Comme on peut le constater, les engagements mais surtout les initiatives prises en vue d’éliminer le mariage des enfants au Burkina Faso sont salutaires et à encourager. Si l’on peut se féliciter de ce qui est déjà fait, il convient de reconnaitre qu’il reste encore beaucoup à faire pour éviter aux jeunes filles de payer le prix fort de cette pratique néfaste. C’est pourquoi, les plus hautes autorités ont fait de cette question une préoccupation majeure et ont engagé toutes les composantes de la société à s’impliquer en vue de gagner le combat.

On peut dans ce sens se féliciter de l’engagement de Mme Sika Kaboré, épouse du Président du Faso, dans l’élimination des mutilations génitales féminines et du mariage d’enfants. Entre autres activités menées, le Groupe d’action de lobbying et de plaidoyer (GALOP), qu’elle préside, a organisé, avec l’appui du Fonds des Nations Unies pour la population (UNFPA) en 2019 et en 2020, des sessions de renforcement des capacités des journalistes et communicateurs sur le mariage des enfants.

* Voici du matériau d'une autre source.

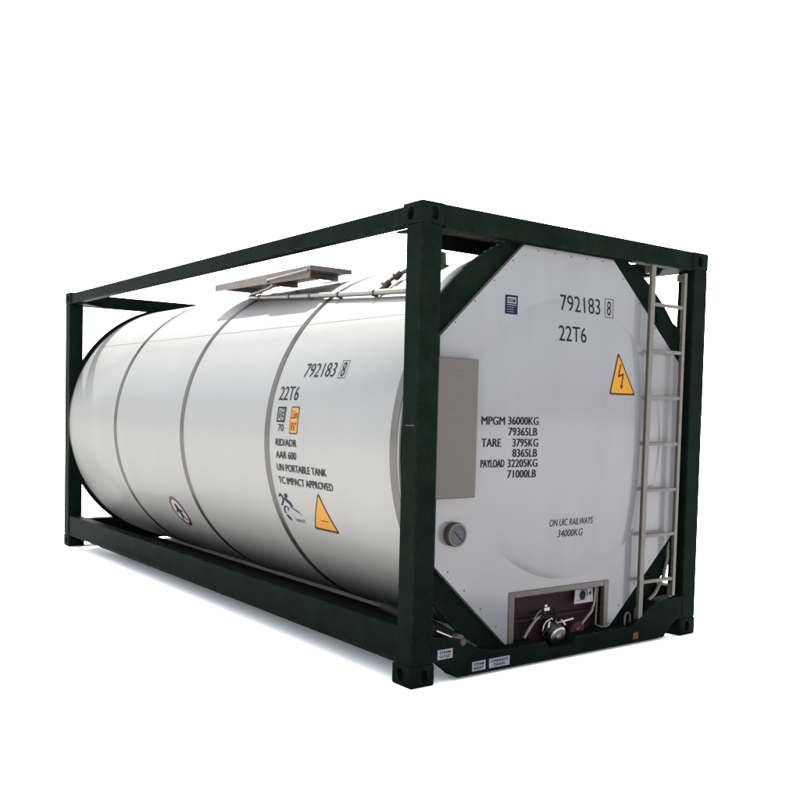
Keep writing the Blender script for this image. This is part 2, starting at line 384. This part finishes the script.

Ces actions, comme elle l’a si bien souligné, visaient à outiller les hommes et femmes des médias afin qu’ils s’engagent à relayer plus efficacement les informations et à éduquer les populations en vue d’aboutir à une tolérance zéro de cette pratique.

Il faut donc saluer ces initiatives sur le terrain et celles de partenaires comme l’UNICEF, la Banque Mondiale et d’autres organisations évoluant dans le domaine de la défense des droits des enfants et des femmes. Selon les responsables burkinabè en charge de la question, le pays s’honore déjà de cet engagement à ses côtés et poursuit ses efforts.

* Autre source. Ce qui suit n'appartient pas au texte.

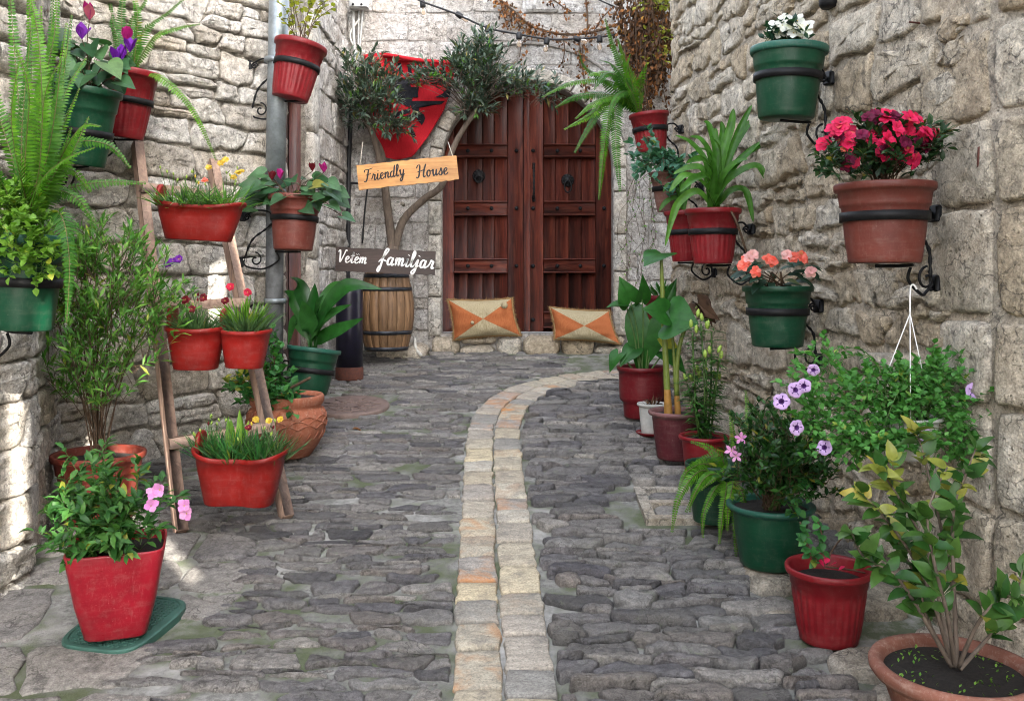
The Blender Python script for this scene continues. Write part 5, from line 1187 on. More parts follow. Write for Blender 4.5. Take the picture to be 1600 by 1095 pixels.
bush(t, P(425, 630, 5.05), [(P(405, 600, 5.0), (.20, .14, .12), 4), (P(430, 625, 4.9), (.14, .10, .06), 3), (P(425, 560, 5.05), (.10, .1, .12), 1)], 44, 7, .050, .040, ovate, L_ROSE, M_TWIG, fill=60, fl=5, t0=.35, sr=.003, out=.8, lname="foliage")
bush(t, P(425, 630, 5.05), [(P(400, 590, 4.95), (.2, .12, .12), 1)], 10, 6, .045, .036, ovate, L_YEL, M_TWIG, t0=.5, lname="young_foliage")
mb = MB(); tube(mb, crom([P(430, 640, 5.0), P(450, 610, 4.9), P(466, 600, 4.85), P(485, 590, 4.82)], 5), [.008]*16, 7); mb.build("pruned_stem", M_TWIG, t)
# reddish pot with the tall narrow leaved shrub
b = V((-1.90, 4.12, gz(4.12)+.01))
t = thing("potted_shrub", b, "red brown tub with a tall narrow leaved shrub in the left wall's corner", "potted plant")
pot(t, b, .200, .31, 'classic', M_RBRN, ribs=0, soil=.88)
ctr = V((-1.90, 4.12, b.z+.28))
bush(t, ctr, [(P(150, 470, 4.1), (.26, .18, .26), 5), (P(110, 560, 4.0), (.16, .15, .2), 2), (P(200, 520, 4.1), (.2, .15, .2), 3), (P(160, 400, 4.2), (.2, .15, .12), 3), (P(90, 450, 4.1), (.14, .14, .2), 2), (P(215, 440, 4.15), (.16, .14, .2), 2), (P(150, 600, 4.05), (.20, .15, .14), 2), (P(80, 420, 4.1), (.1, .14, .14), 1)], 30, 14, .062, .014, lance, L_OLE, M_TWIG, fill=370, ft=.10, fl=8, t0=.5, sr=.0034, out=.8, upb=.3, n=2, arch=.15, along=.5)
# square red planter with mallow
b = MG(-1.36, 3.09, .03)
t = thing("potted_mallow", b, "glossy red square planter with pink mallow flowers standing on the green lid", "potted plant")
T = Matrix.Translation(b) @ Matrix.Rotation(math.radians(19), 4, 'Z'); mb = MB(); hh = .30
rg = [sup(.096, .096, 5, z=0), sup(.100, .100, 6, z=.006), sup(.128, .128, 7, z=.12), sup(.148, .148, 7, z=.24), sup(.157, .157, 7, z=hh-.006), sup(.156, .156, 7, z=hh), sup(.150, .150, 7, z=hh), sup(.148, .148, 7, z=hh-.01), sup(.140, .140, 7, z=.2)]
loft(mb, rg, T, cap1=False); M_GLR = plastic("glossy_red_plastic", (0.2952, 0.0082, 0.0197), .32, dust=.1); mb.build("pot", M_GLR, t)
mb = MB(); loft(mb, [sup(.146, .146, 7, z=hh-.035), sup(.001, .001, 2, z=hh-.025)], T, cap0=False, cap1=False); mb.build("soil", M_SOIL, t)
bush(t, P(180, 870, 3.09), [(P(178, 790, 3.05), (.13, .13, .12), 5), (P(120, 830, 2.95), (.08, .08, .10), 2.5), (P(95, 790, 3.0), (.05, .08, .07), 1), (P(220, 800, 3.1), (.09, .1, .12), 3), (P(140, 755, 3.1), (.10, .1, .07), 2), (P(165, 850, 2.94), (.12, .05, .06), 2)], 62, 11, .050, .019, lance, L_MAL, M_GST, fill=70, t0=.3, sr=.0025, n=3, fold=.35, bend=.9)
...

Et si la trajectoire est bien accompagnée par d’autres bonnes volontés, le Burkina Faso pourrait envisager avec la communauté internationale de mettre un terme à cette pratique d’ici à 2030, conformément à l’objectif 5 de développement durable (ODD) des Nations-Unies, spécifiquement consacré à l’égalité des sexes et à l’autonomisation de toutes les femmes et filles.

En cela, il est bon d’interpeller les autorités burkinabè sur la question mais toute initiative citoyenne visant à soutenir le Burkina Faso dans ce combat contribuerait certainement à l’atteinte de cet objectif largement partagé.